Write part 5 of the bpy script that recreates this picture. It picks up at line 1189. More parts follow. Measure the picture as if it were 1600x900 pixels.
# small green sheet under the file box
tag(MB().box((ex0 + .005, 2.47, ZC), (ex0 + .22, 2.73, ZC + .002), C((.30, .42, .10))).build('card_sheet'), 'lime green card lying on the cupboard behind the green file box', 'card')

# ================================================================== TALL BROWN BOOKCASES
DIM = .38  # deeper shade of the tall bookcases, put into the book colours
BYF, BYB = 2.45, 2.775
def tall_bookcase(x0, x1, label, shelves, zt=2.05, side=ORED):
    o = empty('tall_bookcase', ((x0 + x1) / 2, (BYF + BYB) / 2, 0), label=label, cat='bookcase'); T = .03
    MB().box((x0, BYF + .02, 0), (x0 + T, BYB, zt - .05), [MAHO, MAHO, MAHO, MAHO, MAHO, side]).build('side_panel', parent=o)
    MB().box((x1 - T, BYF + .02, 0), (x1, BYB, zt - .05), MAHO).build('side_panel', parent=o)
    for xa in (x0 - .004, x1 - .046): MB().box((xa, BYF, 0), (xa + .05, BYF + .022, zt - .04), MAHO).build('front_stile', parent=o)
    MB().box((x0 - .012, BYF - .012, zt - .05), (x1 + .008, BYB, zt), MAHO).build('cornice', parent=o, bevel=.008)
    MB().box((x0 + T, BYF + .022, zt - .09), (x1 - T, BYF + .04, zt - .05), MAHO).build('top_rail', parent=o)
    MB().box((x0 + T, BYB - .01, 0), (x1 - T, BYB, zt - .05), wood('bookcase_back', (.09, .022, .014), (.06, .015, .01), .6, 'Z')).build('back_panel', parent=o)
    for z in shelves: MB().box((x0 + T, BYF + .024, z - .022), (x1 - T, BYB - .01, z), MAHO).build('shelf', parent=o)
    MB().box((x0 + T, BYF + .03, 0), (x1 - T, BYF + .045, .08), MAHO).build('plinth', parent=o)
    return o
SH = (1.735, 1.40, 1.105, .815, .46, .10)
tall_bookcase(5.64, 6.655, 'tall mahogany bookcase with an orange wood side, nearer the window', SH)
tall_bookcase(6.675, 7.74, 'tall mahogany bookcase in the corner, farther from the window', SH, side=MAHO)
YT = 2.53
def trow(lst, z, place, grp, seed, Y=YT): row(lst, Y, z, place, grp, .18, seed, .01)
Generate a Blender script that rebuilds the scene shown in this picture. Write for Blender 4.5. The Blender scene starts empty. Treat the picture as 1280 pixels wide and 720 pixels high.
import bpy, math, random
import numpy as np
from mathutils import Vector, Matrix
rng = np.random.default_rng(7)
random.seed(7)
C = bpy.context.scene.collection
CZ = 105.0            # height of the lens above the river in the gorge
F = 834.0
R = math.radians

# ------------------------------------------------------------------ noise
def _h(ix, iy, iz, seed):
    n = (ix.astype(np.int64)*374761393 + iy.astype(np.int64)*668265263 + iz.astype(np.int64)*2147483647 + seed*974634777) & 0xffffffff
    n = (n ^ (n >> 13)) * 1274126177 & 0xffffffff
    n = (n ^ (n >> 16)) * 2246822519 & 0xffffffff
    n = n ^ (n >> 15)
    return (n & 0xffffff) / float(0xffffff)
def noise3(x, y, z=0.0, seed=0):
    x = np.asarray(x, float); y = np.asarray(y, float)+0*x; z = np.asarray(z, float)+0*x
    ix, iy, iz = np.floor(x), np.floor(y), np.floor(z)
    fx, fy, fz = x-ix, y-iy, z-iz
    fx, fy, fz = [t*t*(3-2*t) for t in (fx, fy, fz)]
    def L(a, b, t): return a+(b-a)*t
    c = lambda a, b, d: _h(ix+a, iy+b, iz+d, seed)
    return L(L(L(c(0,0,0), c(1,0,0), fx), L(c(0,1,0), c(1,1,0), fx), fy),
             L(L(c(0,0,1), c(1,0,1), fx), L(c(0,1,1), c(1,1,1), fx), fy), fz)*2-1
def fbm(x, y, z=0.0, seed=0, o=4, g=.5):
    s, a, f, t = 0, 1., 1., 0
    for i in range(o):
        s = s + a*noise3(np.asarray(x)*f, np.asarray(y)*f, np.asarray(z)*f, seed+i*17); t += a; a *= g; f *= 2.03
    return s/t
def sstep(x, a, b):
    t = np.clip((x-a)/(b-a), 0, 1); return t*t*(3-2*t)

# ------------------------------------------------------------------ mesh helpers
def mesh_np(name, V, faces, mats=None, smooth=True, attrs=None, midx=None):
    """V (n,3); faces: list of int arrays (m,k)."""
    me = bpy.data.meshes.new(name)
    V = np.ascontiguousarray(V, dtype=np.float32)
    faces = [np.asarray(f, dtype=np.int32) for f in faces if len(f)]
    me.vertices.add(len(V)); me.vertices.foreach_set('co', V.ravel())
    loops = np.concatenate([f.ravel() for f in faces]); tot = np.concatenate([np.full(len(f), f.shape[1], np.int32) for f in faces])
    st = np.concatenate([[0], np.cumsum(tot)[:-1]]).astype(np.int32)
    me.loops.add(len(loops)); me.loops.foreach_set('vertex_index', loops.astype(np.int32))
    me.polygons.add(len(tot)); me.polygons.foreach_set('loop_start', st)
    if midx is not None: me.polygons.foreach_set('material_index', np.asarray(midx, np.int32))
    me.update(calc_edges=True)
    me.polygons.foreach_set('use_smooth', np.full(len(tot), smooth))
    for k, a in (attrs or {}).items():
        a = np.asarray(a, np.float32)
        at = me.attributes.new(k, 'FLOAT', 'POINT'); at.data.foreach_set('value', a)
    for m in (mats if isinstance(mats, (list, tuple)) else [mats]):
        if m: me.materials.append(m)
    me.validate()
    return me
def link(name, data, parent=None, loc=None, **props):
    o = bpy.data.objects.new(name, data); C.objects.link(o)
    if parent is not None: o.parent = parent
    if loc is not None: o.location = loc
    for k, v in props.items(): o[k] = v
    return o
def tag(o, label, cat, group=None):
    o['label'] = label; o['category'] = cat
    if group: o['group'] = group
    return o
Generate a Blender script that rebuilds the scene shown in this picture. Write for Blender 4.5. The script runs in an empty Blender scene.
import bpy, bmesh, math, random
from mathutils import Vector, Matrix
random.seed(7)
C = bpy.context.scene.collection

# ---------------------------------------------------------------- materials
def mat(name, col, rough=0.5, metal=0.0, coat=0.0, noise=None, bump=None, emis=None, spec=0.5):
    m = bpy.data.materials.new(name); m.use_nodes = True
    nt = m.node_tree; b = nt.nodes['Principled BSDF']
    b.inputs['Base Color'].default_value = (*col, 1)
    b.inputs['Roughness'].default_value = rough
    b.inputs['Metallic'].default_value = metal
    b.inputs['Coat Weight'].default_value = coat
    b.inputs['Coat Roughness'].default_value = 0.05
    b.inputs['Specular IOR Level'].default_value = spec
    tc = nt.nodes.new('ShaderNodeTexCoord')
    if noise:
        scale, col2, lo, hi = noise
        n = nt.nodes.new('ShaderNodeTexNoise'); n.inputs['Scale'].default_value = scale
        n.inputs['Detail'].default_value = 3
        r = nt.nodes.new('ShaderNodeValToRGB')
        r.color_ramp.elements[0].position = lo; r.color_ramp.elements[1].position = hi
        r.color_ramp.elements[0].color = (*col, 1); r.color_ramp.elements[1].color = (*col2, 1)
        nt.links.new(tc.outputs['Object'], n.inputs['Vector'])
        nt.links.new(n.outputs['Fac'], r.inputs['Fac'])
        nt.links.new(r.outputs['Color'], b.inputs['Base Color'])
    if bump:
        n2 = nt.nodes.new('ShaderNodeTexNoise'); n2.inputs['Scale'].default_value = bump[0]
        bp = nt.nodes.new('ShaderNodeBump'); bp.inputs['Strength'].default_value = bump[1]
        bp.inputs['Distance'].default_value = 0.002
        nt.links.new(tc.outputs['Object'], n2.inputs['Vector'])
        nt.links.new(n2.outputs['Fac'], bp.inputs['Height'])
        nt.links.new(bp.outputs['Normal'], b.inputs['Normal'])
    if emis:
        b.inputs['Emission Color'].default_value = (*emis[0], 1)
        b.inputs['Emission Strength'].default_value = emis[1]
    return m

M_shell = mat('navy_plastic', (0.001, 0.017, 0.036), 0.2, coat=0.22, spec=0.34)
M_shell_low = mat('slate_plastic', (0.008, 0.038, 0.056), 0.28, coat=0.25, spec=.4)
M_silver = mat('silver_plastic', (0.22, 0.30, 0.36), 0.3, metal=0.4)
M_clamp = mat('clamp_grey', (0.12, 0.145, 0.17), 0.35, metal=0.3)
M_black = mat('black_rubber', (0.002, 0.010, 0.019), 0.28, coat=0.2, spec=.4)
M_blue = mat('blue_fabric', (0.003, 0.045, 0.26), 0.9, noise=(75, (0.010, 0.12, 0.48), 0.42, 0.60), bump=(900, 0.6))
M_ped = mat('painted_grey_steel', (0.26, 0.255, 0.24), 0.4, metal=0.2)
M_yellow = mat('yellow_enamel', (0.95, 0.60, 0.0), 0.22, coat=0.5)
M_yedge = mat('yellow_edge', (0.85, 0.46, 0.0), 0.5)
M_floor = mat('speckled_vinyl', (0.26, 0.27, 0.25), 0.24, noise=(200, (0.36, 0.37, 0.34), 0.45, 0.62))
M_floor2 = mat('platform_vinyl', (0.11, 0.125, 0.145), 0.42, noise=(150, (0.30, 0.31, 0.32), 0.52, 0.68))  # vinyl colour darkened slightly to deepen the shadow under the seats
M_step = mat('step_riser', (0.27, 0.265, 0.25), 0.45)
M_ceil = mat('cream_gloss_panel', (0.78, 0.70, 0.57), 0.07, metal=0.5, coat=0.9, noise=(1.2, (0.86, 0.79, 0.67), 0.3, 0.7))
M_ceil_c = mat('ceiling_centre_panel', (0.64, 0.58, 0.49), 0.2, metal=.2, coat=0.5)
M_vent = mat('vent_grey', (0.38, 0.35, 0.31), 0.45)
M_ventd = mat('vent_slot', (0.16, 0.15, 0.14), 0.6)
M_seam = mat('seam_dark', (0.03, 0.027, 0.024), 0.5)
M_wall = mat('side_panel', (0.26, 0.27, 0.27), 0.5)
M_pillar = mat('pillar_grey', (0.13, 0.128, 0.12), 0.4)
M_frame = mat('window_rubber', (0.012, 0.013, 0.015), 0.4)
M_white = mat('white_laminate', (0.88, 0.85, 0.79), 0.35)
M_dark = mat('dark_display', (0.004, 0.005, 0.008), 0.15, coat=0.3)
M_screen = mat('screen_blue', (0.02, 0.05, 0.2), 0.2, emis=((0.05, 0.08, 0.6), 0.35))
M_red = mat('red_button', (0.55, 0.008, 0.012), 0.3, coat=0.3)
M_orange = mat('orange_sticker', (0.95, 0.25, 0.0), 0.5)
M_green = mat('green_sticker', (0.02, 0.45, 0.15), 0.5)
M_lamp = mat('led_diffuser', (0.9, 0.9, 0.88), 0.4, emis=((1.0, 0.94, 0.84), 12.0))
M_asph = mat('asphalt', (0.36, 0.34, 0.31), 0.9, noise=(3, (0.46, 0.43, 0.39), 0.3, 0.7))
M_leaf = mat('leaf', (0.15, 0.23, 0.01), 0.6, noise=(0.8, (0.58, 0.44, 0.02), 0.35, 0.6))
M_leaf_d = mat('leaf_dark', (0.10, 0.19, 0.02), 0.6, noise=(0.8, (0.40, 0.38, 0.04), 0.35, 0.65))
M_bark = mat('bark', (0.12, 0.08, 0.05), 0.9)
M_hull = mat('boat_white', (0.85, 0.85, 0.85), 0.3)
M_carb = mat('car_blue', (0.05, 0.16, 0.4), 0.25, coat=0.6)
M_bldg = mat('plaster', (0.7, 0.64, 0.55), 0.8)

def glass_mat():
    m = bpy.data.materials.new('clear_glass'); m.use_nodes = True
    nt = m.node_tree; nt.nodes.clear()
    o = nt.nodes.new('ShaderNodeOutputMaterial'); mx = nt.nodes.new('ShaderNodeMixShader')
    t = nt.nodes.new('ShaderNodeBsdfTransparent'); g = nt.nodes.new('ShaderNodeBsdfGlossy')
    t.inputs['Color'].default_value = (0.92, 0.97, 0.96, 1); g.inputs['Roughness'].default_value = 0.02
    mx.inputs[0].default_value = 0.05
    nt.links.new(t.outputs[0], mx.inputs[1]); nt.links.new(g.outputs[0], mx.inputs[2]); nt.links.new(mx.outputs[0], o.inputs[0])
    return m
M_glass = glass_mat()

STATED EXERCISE
Quote exactly the lines running from the start of the listing above through the line where "TALL BROWN BOOKCASES" is found, and output no other lines.

TASK RESULT
Write part 5 of the bpy script that recreates this picture. It picks up at line 1189. More parts follow. Measure the picture as if it were 1600x900 pixels.
# small green sheet under the file box
tag(MB().box((ex0 + .005, 2.47, ZC), (ex0 + .22, 2.73, ZC + .002), C((.30, .42, .10))).build('card_sheet'), 'lime green card lying on the cupboard behind the green file box', 'card')

# ================================================================== TALL BROWN BOOKCASES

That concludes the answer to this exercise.